> [Instructions for the task] Reproduce the listing below exactly, beginning with its first line and ending with the line that holds "w.node_tree.nodes['Background'].inputs[1].default_value = 0.0"; pictures are not part of the copy.

> [Source data]

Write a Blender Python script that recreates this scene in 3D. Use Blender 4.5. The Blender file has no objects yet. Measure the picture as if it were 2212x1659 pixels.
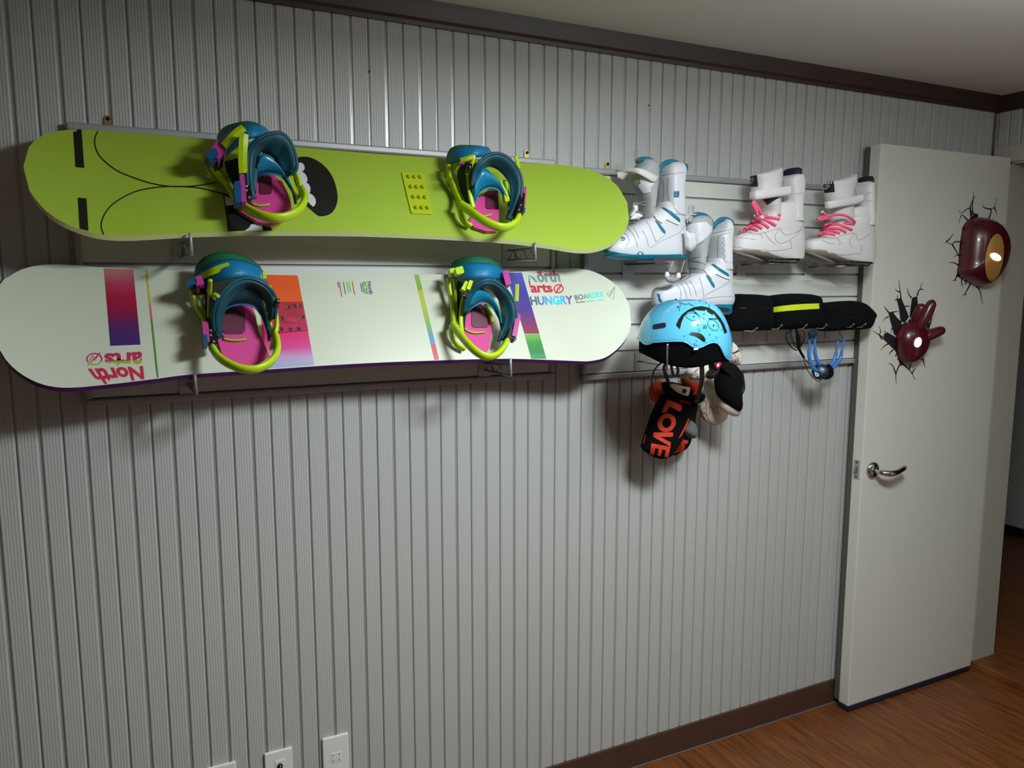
import bpy, bmesh, math, random
from mathutils import Vector, Matrix
from mathutils.bvhtree import BVHTree
from mathutils.geometry import tessellate_polygon

random.seed(4)
scn = bpy.context.scene
COL = scn.collection
PI = math.pi

# ------------------------------------------------------------------ camera
FPX, YAW, PITCH = 1693.8, math.radians(26.25), math.radians(7.449)
CAM = Vector((0.0, -1.9952, 1.5963))
FW = Vector((math.sin(YAW) * math.cos(PITCH), math.cos(YAW) * math.cos(PITCH), -math.sin(PITCH)))
RT = Vector((math.cos(YAW), -math.sin(YAW), 0))
UP = RT.cross(FW)
cd = bpy.data.cameras.new('camera')
cd.sensor_fit = 'HORIZONTAL'
cd.sensor_width = 36.0
cd.lens = FPX / 2212 * 36.0
cd.clip_start = 0.05
cam = bpy.data.objects.new('camera', cd)
COL.objects.link(cam)
m3 = Matrix((RT, UP, -FW)).transposed()
cam.matrix_world = Matrix.Translation(CAM) @ m3.to_4x4()
scn.camera = cam

# ------------------------------------------------------------------ light, exposure
scn.view_settings.view_transform = 'Standard'
scn.view_settings.look = 'None'
scn.view_settings.exposure = 0.0
scn.view_settings.gamma = 1.0
scn.view_settings.use_curve_mapping = False
w = bpy.data.worlds.new('world')
scn.world = w
w.use_nodes = True
w.node_tree.nodes['Background'].inputs[0].default_value = (0.55, 0.6, 0.6, 1)
w.node_tree.nodes['Background'].inputs[1].default_value = 0.0


def lamp(name, kind, loc, power, color, size=0.4, rot=(0, 0, 0)):
    ld = bpy.data.lights.new(name, kind)
    ld.energy = power
    ld.color = color
    if kind == 'AREA':
        ld.shape = 'SQUARE'
        ld.size = size
    else:
        ld.shadow_soft_size = size
    o = bpy.data.objects.new(name, ld)
    o.location = loc
    o.rotation_euler = rot
    COL.objects.link(o)
    return o


LIGHT = (0.90, 0.985, 1.0)
lamp('ceiling_light', 'AREA', (1.12, -1.35, 2.20), 44.0, LIGHT, 0.34)
lamp('ceiling_light_side', 'POINT', (1.12, -1.35, 2.13), 4.0, LIGHT, 0.14)
lamp('added_ceiling_fill', 'AREA', (1.7, -1.5, 2.0), 12.5, LIGHT, 0.5, (PI, 0, 0))  # added upward fill to brighten the ceiling, not a fixture
lamp('second_ceiling_light', 'POINT', (2.45, -1.55, 2.08), 4.0, LIGHT, 0.16)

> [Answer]
Write a Blender Python script that recreates this scene in 3D. Use Blender 4.5. The Blender file has no objects yet. Measure the picture as if it were 2212x1659 pixels.
import bpy, bmesh, math, random
from mathutils import Vector, Matrix
from mathutils.bvhtree import BVHTree
from mathutils.geometry import tessellate_polygon

random.seed(4)
scn = bpy.context.scene
COL = scn.collection
PI = math.pi

# ------------------------------------------------------------------ camera
FPX, YAW, PITCH = 1693.8, math.radians(26.25), math.radians(7.449)
CAM = Vector((0.0, -1.9952, 1.5963))
FW = Vector((math.sin(YAW) * math.cos(PITCH), math.cos(YAW) * math.cos(PITCH), -math.sin(PITCH)))
RT = Vector((math.cos(YAW), -math.sin(YAW), 0))
UP = RT.cross(FW)
cd = bpy.data.cameras.new('camera')
cd.sensor_fit = 'HORIZONTAL'
cd.sensor_width = 36.0
cd.lens = FPX / 2212 * 36.0
cd.clip_start = 0.05
cam = bpy.data.objects.new('camera', cd)
COL.objects.link(cam)
m3 = Matrix((RT, UP, -FW)).transposed()
cam.matrix_world = Matrix.Translation(CAM) @ m3.to_4x4()
scn.camera = cam

# ------------------------------------------------------------------ light, exposure
scn.view_settings.view_transform = 'Standard'
scn.view_settings.look = 'None'
scn.view_settings.exposure = 0.0
scn.view_settings.gamma = 1.0
scn.view_settings.use_curve_mapping = False
w = bpy.data.worlds.new('world')
scn.world = w
w.use_nodes = True
w.node_tree.nodes['Background'].inputs[0].default_value = (0.55, 0.6, 0.6, 1)
w.node_tree.nodes['Background'].inputs[1].default_value = 0.0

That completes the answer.